El progreso de un país no es producto de una secuencia de hechos desconectados o circunstanciales. Si así fuese, cualquier inepto vendedor de humo podría sacar a un país del subdesarrollo. Por eso, cuando las alertas de desvío se encienden, es necesario doblar los esfuerzos para no caer en el optimismo infundado y ajustarse a la realidad aunque duela.
Si el primer párrafo le bajó el ánimo, lo siento. Es más, no sabe las ganas de evitar el pesimismo, pero las cifras y el debate hacen difícil dar ese gusto. Por ejemplo, la inflación, como se anticipaba, sigue escalando —1,2% en septiembre, la cifra más alta en 13 años—; mientras, como ya es costumbre, las preocupaciones técnicas asociadas al fenómeno son temerariamente obviadas por parte de la élite política.
En política, claro, la demanda por optimismo difícilmente queda insatisfecha. La oferta siempre se ajusta. Claro, no siempre justificadamente.
El creciente efecto analgésico que están buscando las campañas así lo confirma. Cada candidato a La Moneda trae un largo y relajante listado de promesas que, se argumenta, reactivarían la economía y retomarían el progreso. La mayoría de los mensajes apunta a un país con gran futuro e ilimitadas oportunidades. Sin embargo, al estudiar los detalles se concluye que sobran buenas intenciones y falta evidencia. Esto es transversal, si bien es más nítido entre aquellas opciones que apuestan por más Estado y menos iniciativa privada. También, entre quienes hacen gárgaras con la necesidad de asegurar la rigurosidad de las políticas públicas sin hacerse cargo de las deficiencias técnicas de lo que proponen.

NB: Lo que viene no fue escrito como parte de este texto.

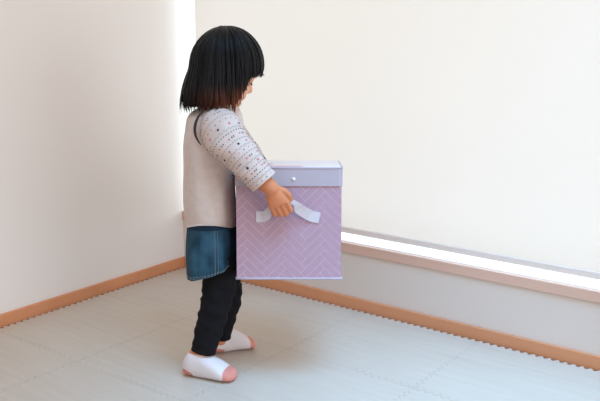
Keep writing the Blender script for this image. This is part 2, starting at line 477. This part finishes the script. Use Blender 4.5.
# torso rings: (row, back x, front x, half width)
def torso_fn(rows, grow=0.0, wr=None):
    cx = [at((a+b)/2, y, YC) for y, a, b, w in rows]
    hd = [(b-a)/2*px2m+grow for y, a, b, w in rows]; hw = [w+grow for y, a, b, w in rows]
    def fn(u, v):
        c = cr(cx, v); d = cr(hd, v); w = cr(hw, v); t = 2*pi*u
        sx = math.copysign(abs(cos(t))**.88, cos(t)); sy = math.copysign(abs(sin(t))**.88, sin(t))
        k = wr(u, v) if wr else 0
        return c + V((sx*(d+k), sy*(w+k), 0))
    return fn
body = MB()
TR = [(268, 204, 228, .055), (256, 197, 231, .080), (240, 193, 233, .090), (215, 190, 235, .090), (190, 189, 234, .090), (165, 187, 234, .092), (140, 188, 236, .094), (124, 191, 238, .094), (114, 198, 236, .075), (107, 207, 234, .045)]
loft(body, torso_fn(TR), 32, 40)
# neck
capsules(body, [at(217, 116, YC), at(223, 98, YC)], [.038, .036], 20)
# head --------------------------------------------------------------
HC = at(227.5, 68, YC)
YAW, NOD = radians(20), radians(25)
FH = V((cos(YAW), sin(YAW), 0))
HF = FH*cos(NOD)+V((0, 0, -sin(NOD))); HU = FH*sin(NOD)+V((0, 0, cos(NOD))); HR = HF.cross(HU).normalized()
def H(f, r, u): return HC + HF*f + HR*r + HU*u
sphere(body, H(-.006, 0, .018), HF*.086, HR*.073, HU*.080, 36, 24)             # cranium
sphere(body, H(.016, 0, -.034), HF*.062, HR*.060, HU*.062, 32, 20)             # lower face
for sgn in (1, -1):
    sphere(body, H(.034, .034*sgn, -.045), HF*.036, HR*.030, HU*.034, 20, 14)  # cheeks
    sphere(body, H(.060, .024*sgn, .012), HF*.022, HR*.026, HU*.012, 18, 10)   # brow
    e = H(-.004, .073*sgn, -.014)                                             # ear
    sphere(body, e, HF*.018+HR*.004*sgn, HR*.007*sgn, HU*.026, 16, 10)
    sphere(body, e+HU*-.018+HF*.004, HF*.009, HR*.006, HU*.010, 12, 8)
sphere(body, H(.060, 0, -.076), HF*.016, HR*.020, HU*.0135, 18, 10)             # chin
sphere(body, H(.078, 0, -.030), HF*.014, HR*.010, HU*.012, 16, 10)             # nose tip
capsules(body, [H(.070, 0, .002), H(.079, 0, -.026)], [.009, .008], 12)        # nose bridge
for sgn in (1, -1): sphere(body, H(.0600, .027*sgn, -.0050), HF*.0150, HR*.0158, HU*.0115, 18, 12)   # lowered eyelids
for sgn in (1, -1): sphere(body, H(.074, .0085*sgn, -.033), HF*.008, HR*.007, HU*.007, 12, 8)
sphere(body, H(.070, 0, -.053), HF*.011, HR*.017, HU*.0048, 16, 8)             # upper lip
sphere(body, H(.068, 0, -.061), HF*.011, HR*.014, HU*.0052, 16, 8)             # lower lip

# arms: near (right) arm measured, far arm mirrored
SH = at(216, 132, 2.168); EL = at(238, 161, 2.092); WR = at(271.3, 188.5, 2.078)
def arm(mf, hand_mirror):
    capsules(body, [mf(p) for p in (at(214, 132, 2.20), SH, (SH+EL)/2, EL, (EL*.55+WR*.45), WR)], [.036, .034, .031, .028, .0275, .0215], 18)
    D = V((.40, .10, -.92)).normalized(); Sd = V((.92, 0, .40)); Sd = (Sd-D*Sd.dot(D)).normalized(); N = V((0, 1, 0)); N = (N-D*N.dot(D)-Sd*N.dot(Sd)).normalized()
    def P(d, s_, n_): return mf(WR + D*d + Sd*s_ + N*n_)
    # palm
    pr = [(-.012, .020, .017), (.012, .0215, .0155), (.032, .0265, .0135), (.050, .0285, .0120)]
    def pf(u, v):
        d = cr([a[0] for a in pr], v); w = cr([a[1] for a in pr], v); t = cr([a[2] for a in pr], v)
        return P(d, w*cos(2*pi*u), t*sin(2*pi*u))
    loft(body, pf, 24, 12)
    # four fingers curling round the strap
    fing = [(.0215, .052, .0225, .0245, .0125, .0066), (.0072, .0545, .0240, .0250, .0135, .0068), (-.0072, .053, .0225, .0245, .0130, .0066), (-.0212, .049, .0185, .0240, .0110, .0060)]
    for s0, d0, l1, l2, l3, r in fing:
        l1 += 0.006; p0 = (d0-.014, s0*.9, .000); p1 = (d0, s0, .000)
        a = radians(14); p2 = (d0+l1*cos(a), s0, l1*sin(a))
        a = radians(98); p3 = (p2[0]+l2*cos(a), s0, p2[2]+l2*sin(a))
        a = radians(165); p4 = (p3[0]+l3*cos(a), s0, p3[2]+l3*sin(a))
        capsules(body, [P(*p) for p in (p0, p1, p2, p3, p4)], [r*1.12, r*1.12, r*1.02, r*.95, r*.82], 12)
    # thumb leaves the side of the palm near its base and closes against the strap
    capsules(body, [P(.006, .010, .003), P(.023, .028, .004), P(.038, .034, .005), P(.050, .0335, .008)], [.011, .0098, .0085, .0070], 12)
def far(p):                             # the far arm hangs a little lower than the near one
    k = min(1, max(0, (p.x-SH.x)/(WR.x-SH.x)))
    return V((p.x-.012*k, 2*YC-p.y+.018*min(1, 2*k), p.z-.022-.050*k))
arm(lambda p: p, 1); arm(far, -1)
# legs: near leg straight and leaning back, far leg stepping ahead
NH, NK, NA = at(222.5, 270, 2.216), at(214.5, 309, 2.19), at(202, 356, 2.178)
FHp, FK, FA = at(220, 266, 2.318), at(227.5, 296, 2.33), at(218, 343, 2.335)
for hp, kn, an in ((NH, NK, NA), (FHp, FK, FA)):
    capsules(body, [hp, (hp+kn)/2, kn, (kn*.6+an*.4), an], [.038, .041, .037, .034, .025], 20)
# feet
def gp(px, py):                         # photo point on the mat
    a, b = (px-300)/F_PX, (200.5-py)/F_PX
    d = V((a, cos(PITCH)+b*sin(PITCH), -sin(PITCH)+b*cos(PITCH))); return EYE + d*(-1/d.z)
def foot_axes(kind):
    if kind == 'near': h, t = V((-.336, 2.192, 0)), V((-.184, 2.146, 0))
    else: h, t = V((-.268, 2.337, 0)), V((-.146, 2.392, 0))
    ax = (t-h); L = ax.length; ax.normalize(); return h, ax, V((ax.y, -ax.x, 0)), L
prof = [(0.0, .010, .012, .016), (.04, .020, .024, .030), (.16, .027, .037, .040), (.34, .027, .040, .041), (.52, .030, .032, .034), (.70, .0335, .0245, .0265), (.84, .033, .0165, .019), (.94, .028, .0135, .016), (1.0, .012, .006, .012)]
def foot(mb, kind, g=0.0, an=None):
    h, ax, sd, L = foot_axes(kind)
    sg = 1 if kind == 'near' else -1
    def fn(u, v):
        s_ = cr([p[0] for p in prof], v); w = cr([p[1] for p in prof], v)+g; hh = cr([p[2] for p in prof], v)+g; zc = cr([p[3] for p in prof], v)
        t = 2*pi*u; x = math.copysign(abs(cos(t))**.8, cos(t)); z = math.copysign(abs(sin(t))**.8, sin(t))
        zz = max(zc+hh*z, .0022-g)
        return h + ax*(s_*L + (g if s_ > .5 else -g)) + sd*(w*x + .004*sg*sin(pi*s_)) + V((0, 0, zz))
    loft(mb, fn, 28, 30)
    base = h+ax*(L*.20)
    top = an
    capsules(mb, [V((base.x, base.y, .035)), V((base.x*.5+top.x*.5, base.y*.5+top.y*.5, .060)), top], [.030+g, .0275+g, .0255+g], 20)
foot(body, 'near', -.0022, at(202, 357, 2.178)); foot(body, 'far', -.0022, at(218, 344, 2.335))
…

Ante tales falencias, uno podría aventurar que es irracional dejarse llevar por un discurso maquillado, lleno de imprecisiones. Sin embargo, como lo discute Steven Pinker en su último libro, “Racionalidad”, tal resultado es perfectamente razonable. Parte del problema nace de la (des)conexión de dos sistemas que operan en nuestra cabeza: uno procesa información rápida, opera con poco esfuerzo y deja pasar datos; el otro es reflexivo, demanda concentración y tiempo. Así, un humano bombardeado con rápidos anuncios que explotan la impulsividad, usará más el primero y aceptará falacias bien organizadas.
Lo bueno es que el mismo reconocimiento de que somos seres racionales (que, a veces, actuamos irracionalmente) permite desarrollar estrategias en contra del optimismo infundado. La clave es activar el segundo sistema, aquel que explota el elemento central de nuestra razón: la fría imparcialidad ante la evidencia. Entonces, no nos engañemos: muchas cifras económicas en Chile son preocupantes.
¿Creo que el futuro será mejor? No es cuestión de “creer”. El progreso no emerge de actos de fe, sino de pura racionalidad. Como plantea Pinker, nace de un esfuerzo colectivo, anclado en principios básicos de imparcialidad. Mientras la polarización no pare, el desdén por lo objetivamente logrado continúe y el análisis de los errores se desarrolle en un ring, el optimismo por el futuro debe esperar.